Бывают удачные моменты, но это чаще связано с реконструкцией той или иной старинной церкви, когда приглашают профессиональных архитекторов, которые ведут надзор за работами…
Можете привести пример хорошей реставрации?
Например, храм Большого Вознесения. Как замечательно там пристроили колокольню!
Как Вы думаете, с точки зрения архитектуры церкви заметны сегодня в городе?
В центре – да. В центральной части Москвы есть храмы, которые являются доминантами, их видно из многих точек. А бывает, загораживают новоделом, рекламными щитами… И тогда церковь стоит в городе, а ее совершенно не видно из-за «леса» современных строений − торчит только маковка.

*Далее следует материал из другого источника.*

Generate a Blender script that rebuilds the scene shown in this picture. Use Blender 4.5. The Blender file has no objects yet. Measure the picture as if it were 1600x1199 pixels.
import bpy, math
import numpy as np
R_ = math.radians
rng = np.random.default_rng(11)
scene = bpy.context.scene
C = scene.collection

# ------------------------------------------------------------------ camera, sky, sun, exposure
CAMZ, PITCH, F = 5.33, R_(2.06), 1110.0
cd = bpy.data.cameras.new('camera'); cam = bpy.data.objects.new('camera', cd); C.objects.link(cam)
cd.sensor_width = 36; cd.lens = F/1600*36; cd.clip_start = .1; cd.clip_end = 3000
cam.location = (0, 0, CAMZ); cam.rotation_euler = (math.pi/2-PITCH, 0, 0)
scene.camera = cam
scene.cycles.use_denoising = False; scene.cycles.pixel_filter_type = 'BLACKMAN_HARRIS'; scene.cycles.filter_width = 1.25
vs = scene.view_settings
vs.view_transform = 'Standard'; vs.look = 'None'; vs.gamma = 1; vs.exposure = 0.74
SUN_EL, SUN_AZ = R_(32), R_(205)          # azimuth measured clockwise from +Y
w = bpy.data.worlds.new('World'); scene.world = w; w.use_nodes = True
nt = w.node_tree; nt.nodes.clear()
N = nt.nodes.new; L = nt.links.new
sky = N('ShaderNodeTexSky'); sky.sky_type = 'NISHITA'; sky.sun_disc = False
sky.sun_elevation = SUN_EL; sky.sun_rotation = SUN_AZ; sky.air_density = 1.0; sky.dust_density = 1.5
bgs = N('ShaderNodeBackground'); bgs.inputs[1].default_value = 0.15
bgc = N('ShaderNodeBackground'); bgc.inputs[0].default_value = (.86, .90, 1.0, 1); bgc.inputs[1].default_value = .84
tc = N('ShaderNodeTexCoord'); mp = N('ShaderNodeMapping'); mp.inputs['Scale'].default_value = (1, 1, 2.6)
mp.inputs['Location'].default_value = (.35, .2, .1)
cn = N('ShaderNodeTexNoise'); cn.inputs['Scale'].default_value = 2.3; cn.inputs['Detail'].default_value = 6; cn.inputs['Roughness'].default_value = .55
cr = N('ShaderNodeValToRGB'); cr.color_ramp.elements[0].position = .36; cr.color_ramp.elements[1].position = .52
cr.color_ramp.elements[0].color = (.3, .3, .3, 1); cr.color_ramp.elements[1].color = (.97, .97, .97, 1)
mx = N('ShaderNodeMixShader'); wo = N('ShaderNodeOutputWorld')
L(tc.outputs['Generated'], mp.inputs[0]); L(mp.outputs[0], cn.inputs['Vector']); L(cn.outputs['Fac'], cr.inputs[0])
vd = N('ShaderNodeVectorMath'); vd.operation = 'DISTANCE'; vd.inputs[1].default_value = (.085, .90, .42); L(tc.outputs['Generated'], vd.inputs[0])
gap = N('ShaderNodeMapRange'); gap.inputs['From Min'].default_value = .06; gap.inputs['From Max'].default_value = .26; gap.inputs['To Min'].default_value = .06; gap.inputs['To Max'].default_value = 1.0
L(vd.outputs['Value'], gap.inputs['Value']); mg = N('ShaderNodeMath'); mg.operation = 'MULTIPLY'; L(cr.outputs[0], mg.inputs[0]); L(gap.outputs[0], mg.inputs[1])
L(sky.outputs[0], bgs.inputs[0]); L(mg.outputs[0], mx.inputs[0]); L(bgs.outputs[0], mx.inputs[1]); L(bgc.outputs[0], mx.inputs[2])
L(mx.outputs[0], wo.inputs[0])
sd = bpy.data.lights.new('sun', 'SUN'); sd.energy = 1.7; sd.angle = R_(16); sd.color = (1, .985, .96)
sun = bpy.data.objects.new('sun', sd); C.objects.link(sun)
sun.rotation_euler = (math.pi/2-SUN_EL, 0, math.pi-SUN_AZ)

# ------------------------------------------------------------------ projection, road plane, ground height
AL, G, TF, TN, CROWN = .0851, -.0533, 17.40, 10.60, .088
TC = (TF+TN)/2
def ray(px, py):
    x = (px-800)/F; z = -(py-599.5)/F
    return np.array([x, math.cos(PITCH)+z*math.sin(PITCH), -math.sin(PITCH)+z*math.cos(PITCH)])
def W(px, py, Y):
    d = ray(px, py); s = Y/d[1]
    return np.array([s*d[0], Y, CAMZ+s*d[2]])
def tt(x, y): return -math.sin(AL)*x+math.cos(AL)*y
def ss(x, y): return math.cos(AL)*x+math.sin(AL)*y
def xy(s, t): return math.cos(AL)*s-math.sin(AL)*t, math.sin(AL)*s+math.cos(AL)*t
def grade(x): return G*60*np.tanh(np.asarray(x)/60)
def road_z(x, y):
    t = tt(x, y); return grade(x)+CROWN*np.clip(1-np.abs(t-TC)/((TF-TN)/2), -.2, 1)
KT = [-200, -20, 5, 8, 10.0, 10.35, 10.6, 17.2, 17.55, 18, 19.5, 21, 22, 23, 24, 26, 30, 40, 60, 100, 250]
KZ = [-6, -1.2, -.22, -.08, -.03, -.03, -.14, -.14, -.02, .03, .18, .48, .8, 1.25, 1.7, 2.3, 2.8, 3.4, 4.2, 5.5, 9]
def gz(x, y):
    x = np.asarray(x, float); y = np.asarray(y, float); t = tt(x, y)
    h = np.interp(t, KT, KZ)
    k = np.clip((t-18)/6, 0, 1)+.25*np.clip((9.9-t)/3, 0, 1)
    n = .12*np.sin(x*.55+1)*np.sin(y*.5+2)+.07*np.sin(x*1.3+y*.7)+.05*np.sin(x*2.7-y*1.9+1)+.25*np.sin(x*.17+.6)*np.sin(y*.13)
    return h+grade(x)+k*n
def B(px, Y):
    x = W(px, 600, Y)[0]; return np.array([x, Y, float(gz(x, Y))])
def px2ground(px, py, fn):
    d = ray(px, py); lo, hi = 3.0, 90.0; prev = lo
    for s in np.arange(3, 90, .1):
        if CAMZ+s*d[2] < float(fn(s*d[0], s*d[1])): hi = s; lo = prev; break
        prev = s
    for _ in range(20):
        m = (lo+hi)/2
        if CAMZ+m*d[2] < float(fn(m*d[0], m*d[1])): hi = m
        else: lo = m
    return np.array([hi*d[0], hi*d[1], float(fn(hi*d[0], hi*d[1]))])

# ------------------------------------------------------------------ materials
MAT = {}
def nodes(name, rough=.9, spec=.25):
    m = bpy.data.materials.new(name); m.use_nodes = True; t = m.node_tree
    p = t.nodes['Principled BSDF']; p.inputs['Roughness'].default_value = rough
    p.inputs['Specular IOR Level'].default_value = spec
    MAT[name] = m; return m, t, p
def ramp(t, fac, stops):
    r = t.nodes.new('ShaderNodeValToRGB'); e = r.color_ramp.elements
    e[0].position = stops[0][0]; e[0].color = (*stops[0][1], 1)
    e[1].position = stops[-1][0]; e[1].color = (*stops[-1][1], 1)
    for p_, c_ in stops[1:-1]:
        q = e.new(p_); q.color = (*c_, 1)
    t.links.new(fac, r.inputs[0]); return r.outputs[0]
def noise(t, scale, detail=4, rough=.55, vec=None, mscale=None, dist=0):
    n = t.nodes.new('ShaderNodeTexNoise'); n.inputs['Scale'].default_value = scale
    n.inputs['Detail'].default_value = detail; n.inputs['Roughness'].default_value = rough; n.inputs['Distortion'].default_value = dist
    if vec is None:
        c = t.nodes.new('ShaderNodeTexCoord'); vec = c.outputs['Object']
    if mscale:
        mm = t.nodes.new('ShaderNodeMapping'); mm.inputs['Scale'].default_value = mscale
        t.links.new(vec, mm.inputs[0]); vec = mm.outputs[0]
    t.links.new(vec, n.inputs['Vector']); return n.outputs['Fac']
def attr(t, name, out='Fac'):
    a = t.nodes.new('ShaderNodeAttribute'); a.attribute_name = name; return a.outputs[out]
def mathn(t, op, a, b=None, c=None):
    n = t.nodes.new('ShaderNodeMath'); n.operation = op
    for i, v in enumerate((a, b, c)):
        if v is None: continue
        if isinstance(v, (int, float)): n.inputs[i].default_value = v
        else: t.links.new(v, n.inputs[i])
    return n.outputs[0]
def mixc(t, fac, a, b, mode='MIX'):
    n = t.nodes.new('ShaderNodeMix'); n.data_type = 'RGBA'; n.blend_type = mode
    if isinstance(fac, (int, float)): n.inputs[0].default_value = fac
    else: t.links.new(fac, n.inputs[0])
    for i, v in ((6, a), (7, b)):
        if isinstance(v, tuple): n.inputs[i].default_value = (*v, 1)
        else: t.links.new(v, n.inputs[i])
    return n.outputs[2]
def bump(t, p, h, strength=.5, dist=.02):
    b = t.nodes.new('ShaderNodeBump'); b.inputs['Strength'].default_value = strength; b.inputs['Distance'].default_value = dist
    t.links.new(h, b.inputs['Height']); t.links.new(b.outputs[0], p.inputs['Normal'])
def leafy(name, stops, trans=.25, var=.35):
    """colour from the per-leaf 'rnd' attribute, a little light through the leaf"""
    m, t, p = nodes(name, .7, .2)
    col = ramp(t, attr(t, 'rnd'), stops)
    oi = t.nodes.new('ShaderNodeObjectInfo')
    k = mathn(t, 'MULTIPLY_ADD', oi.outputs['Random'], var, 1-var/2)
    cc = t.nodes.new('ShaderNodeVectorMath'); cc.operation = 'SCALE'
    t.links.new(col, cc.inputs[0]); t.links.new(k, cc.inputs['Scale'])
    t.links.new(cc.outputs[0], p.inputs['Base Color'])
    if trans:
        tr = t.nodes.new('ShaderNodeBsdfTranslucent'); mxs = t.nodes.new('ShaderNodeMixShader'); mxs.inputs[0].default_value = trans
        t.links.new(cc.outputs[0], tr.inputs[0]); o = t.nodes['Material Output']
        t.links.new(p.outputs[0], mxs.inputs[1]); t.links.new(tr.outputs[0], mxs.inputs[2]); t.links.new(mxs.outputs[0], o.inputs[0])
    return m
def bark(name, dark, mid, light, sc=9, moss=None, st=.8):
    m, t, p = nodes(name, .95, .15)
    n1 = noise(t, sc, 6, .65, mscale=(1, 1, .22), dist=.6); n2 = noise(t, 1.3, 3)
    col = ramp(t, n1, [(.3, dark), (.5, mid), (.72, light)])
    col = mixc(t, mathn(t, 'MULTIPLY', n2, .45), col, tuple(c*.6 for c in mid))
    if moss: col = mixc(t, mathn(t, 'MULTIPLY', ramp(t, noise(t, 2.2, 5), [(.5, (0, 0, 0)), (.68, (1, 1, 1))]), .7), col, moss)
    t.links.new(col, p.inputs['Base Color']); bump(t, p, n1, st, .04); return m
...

Наверное, когда собираете материалы к очередной картине, узнаете и немало интересных историй о том или ином московском храме… Не могли бы Вы рассказать какую-нибудь из них?
− У меня есть картина «Хитровский дворик», на ней – Никольский храм, что в Подкопаях (или в Подкопаеве). С ним связана интересная история. Почему Подкопаев? Есть разные варианты, и вот одна из легенд: московский купец обнищал, влез в долги и не знал, что ему делать, тогда к нему во сне явился святой Николай Мирликийский и сказал: «Сними мою ризу в Никольском храме, продай ее, и на эти деньги ты рассчитаешься с долгами». Купец так и сделал. А когда дела «пошли на корень», то есть стали идти хорошо, он заказал новую ризу, более дорогую. А другая история говорит, что, наоборот, место называется Подкопаями, потому что воры подкопали стену и одного из них засыпало в этом подкопе.

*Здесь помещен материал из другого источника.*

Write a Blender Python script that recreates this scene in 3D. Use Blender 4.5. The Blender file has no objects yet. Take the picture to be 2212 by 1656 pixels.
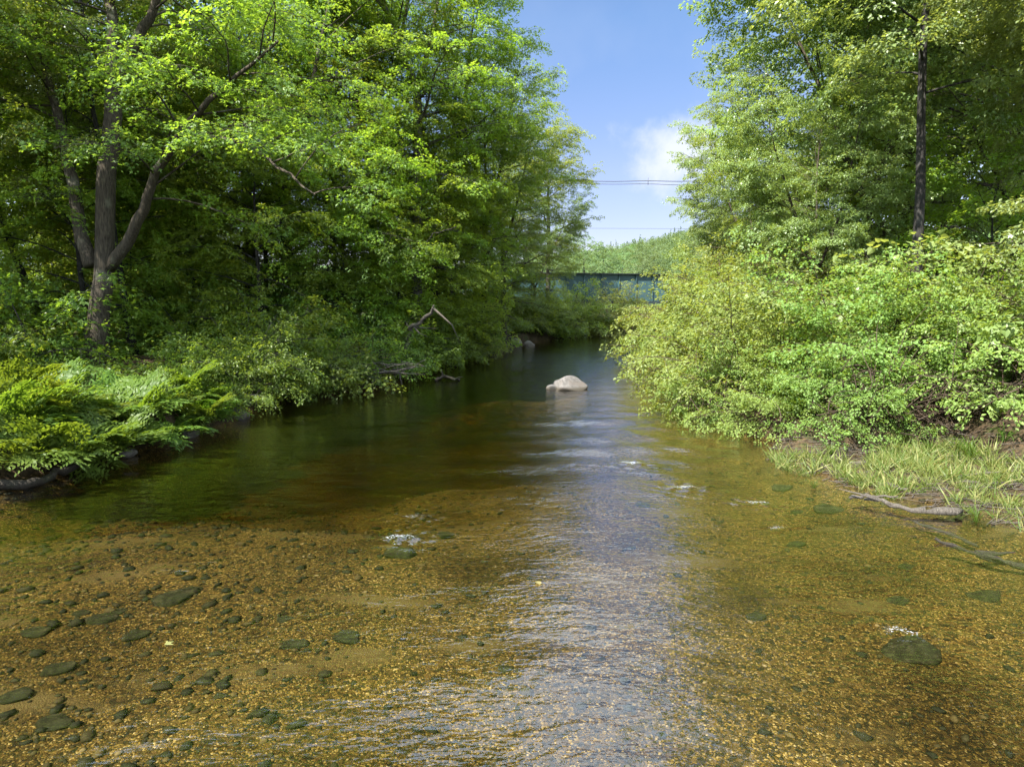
import bpy, math, random
import numpy as np
from mathutils import Vector, Matrix

C = bpy.context.scene.collection
SC = bpy.context.scene
PI = math.pi
rad = math.radians

# ------------------------------------------------------------------ camera numbers
CAM_H = 2.8
PITCH = rad(6.96)
F = 1475.0          # focal length in units of a 2212 px wide picture

def ray(px, py):
    a, b = (px - 1106) / F, (828 - py) / F
    return np.array([a, math.cos(PITCH) + b * math.sin(PITCH), -math.sin(PITCH) + b * math.cos(PITCH)])

def at(px, py, Y):
    d = ray(px, py)
    return np.array([0, 0, CAM_H]) + d * (Y / d[1])

def on_z(px, py, z=0.0):
    d = ray(px, py)
    return np.array([0, 0, CAM_H]) + d * ((z - CAM_H) / d[2])

# ------------------------------------------------------------------ tagging
def tag(o, label=None, cat=None, group=None, kind=None):
    if label: o['label'] = label
    if cat: o['category'] = cat
    if group: o['group'] = group
    if kind: o['kind'] = kind
    return o

def empty(name, loc=(0, 0, 0), rz=0.0, sc=1.0):
    o = bpy.data.objects.new(name, None)
    o.empty_display_size = 0.3
    C.objects.link(o)
    o.location = loc
    o.rotation_euler = (0, 0, rz)
    o.scale = (sc, sc, sc)
    return o

def copy_tree(root, loc, rz, sc, tilt=(0, 0)):
    r = root.copy(); C.objects.link(r)
    r.location = loc; r.rotation_euler = (tilt[0], tilt[1], rz)
    r.scale = sc if hasattr(sc, '__len__') else (sc, sc, sc)
    for ch in [c for c in bpy.data.objects if c.parent == root]:
        c = ch.copy(); C.objects.link(c); c.parent = r
    return r

# ------------------------------------------------------------------ mesh helpers
def norm(v):
    return v / np.maximum(np.linalg.norm(v, axis=-1, keepdims=True), 1e-9)

def mesh_from(name, V, polys, mat, parent=None, var=None, smooth=False):
    """polys: list of (n,k) int arrays"""
    me = bpy.data.meshes.new(name)
    V = np.asarray(V, dtype=np.float32)
    me.vertices.add(len(V))
    me.vertices.foreach_set('co', V.ravel())
    li = np.concatenate([p.ravel() for p in polys]).astype(np.int32)
    tot = np.concatenate([np.full(len(p), p.shape[1], np.int32) for p in polys])
    st = np.concatenate([[0], np.cumsum(tot)[:-1]]).astype(np.int32)
    me.loops.add(len(li)); me.loops.foreach_set('vertex_index', li)
    me.polygons.add(len(tot)); me.polygons.foreach_set('loop_start', st)
    me.polygons.foreach_set('loop_total', tot)
    me.polygons.foreach_set('use_smooth', np.full(len(tot), smooth))
    me.update(calc_edges=True)
    if var is not None:
        a = me.attributes.new('var', 'FLOAT', 'POINT')
        a.data.foreach_set('value', np.asarray(var, np.float32))
    me.materials.append(mat)
    o = bpy.data.objects.new(name, me)
    C.objects.link(o)
    if parent is not None: o.parent = parent
    return o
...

Как, по-Вашему, должен выглядеть современный храм?
− Я не вижу ничего плохого ни в барочном стиле, ни в стиле «русский модерн». А может быть и деревянный сруб – как угодно. Это всего лишь форма. Главное ведь, что за этим стоит; нужно, чтобы была вера в людях. А так, я считаю, что приемлемы все стили и направления, кроме, разве что, постмодернизма, когда храм строят из стекла или клееной фанеры – тут уже, на мой взгляд, весь сакральный смысл исчезает.
В чем Вы видите основную проблему, с которой сталкиваются сегодня верующие?
− Очень сложно хранить веру, жить согласно ей, потому что сейчас очень многое нам навязывают (из газет, рекламы, телевидения) − в первую очередь, потребительский образ жизни. И, конечно, это всех заражает. Все люди живые, слабые − кто-то искушается. Раньше не было такого количества, такой силы воздействия соблазнов, как сейчас. И они растут, как снежный ком, с каждым годом. Нынешняя ситуация не предусматривает вообще никакой веры – людям предлагается полный материализм: зарабатывай больше, живи одним днем, бери от жизни все.
Вернемся к картинам. Какие направления и какие художники Вас вдохновляют?
− Вся наша классическая русская школа. Виктор Михайлович Васнецов, Василий Иванович Суриков, Алексей Петрович Боголюбов − вся эта плеяда. Но больше даже не они вдохновляют, а Москва. Старая Москва с ее традициями, с ее богатой культурой и историей.
У художников я учусь мастерству, они вдохновляют на работу: когда посмотришь выставку хорошего живописца, то самому хочется взять кисть и писать.
Вы принимали участие в росписи Храма Христа Спасителя, это ведь огромные площади. Расскажите, сколько времени потребовалось на эту работу?
− Мы расписывали год, весь 1999-й. Там работало очень много интересных художников, целая международная бригада: были в том числе и сербы, и греки, и даже эфиопы. Приятно было с ними общаться.
А по каким образцам работали?
− Сохранились фотографии того еще, первого, храма, по ним роспись и восстанавливали. В некоторых местах, как кажется, получилось даже лучше. В некоторых – может быть, хуже.
Кстати, почему Вы детям преподаете керамику, а не рисунок?
− Как-то друг позвал вести занятия по керамике, и меня это увлекло. Я уже одиннадцать лет тружусь в Центре детского творчества. Смена деятельности помогает, а то все время рисовать устаешь. Мне нравится лепить, нравится работать с детьми. Я раньше хотел кому-то постарше преподавать, комплексовал, что детьми не справлюсь. А сейчас смотрю, что творится со взрослыми людьми, с подростками (улыбается), и прихожу к выводу, что с детьми намного приятнее работать – они чисты сердцем. Бывают, конечно, трудные дети, но, в общем, они очень открытые и у них много чему можно поучиться.
Какие сюжеты в будущем планируете писать?
− Все мои творческие планы касаются только Москвы. Другие города тоже интересуют, но на них просто нет времени.
У меня есть идея написать уникальные места в Москве, которые никто не видел.
Почему не видел?
− Потому что их давно разрушили – даже никаких фотографий не осталось, а виды действительно потрясающие. Если, даст Бог, это удастся сделать, будет здорово.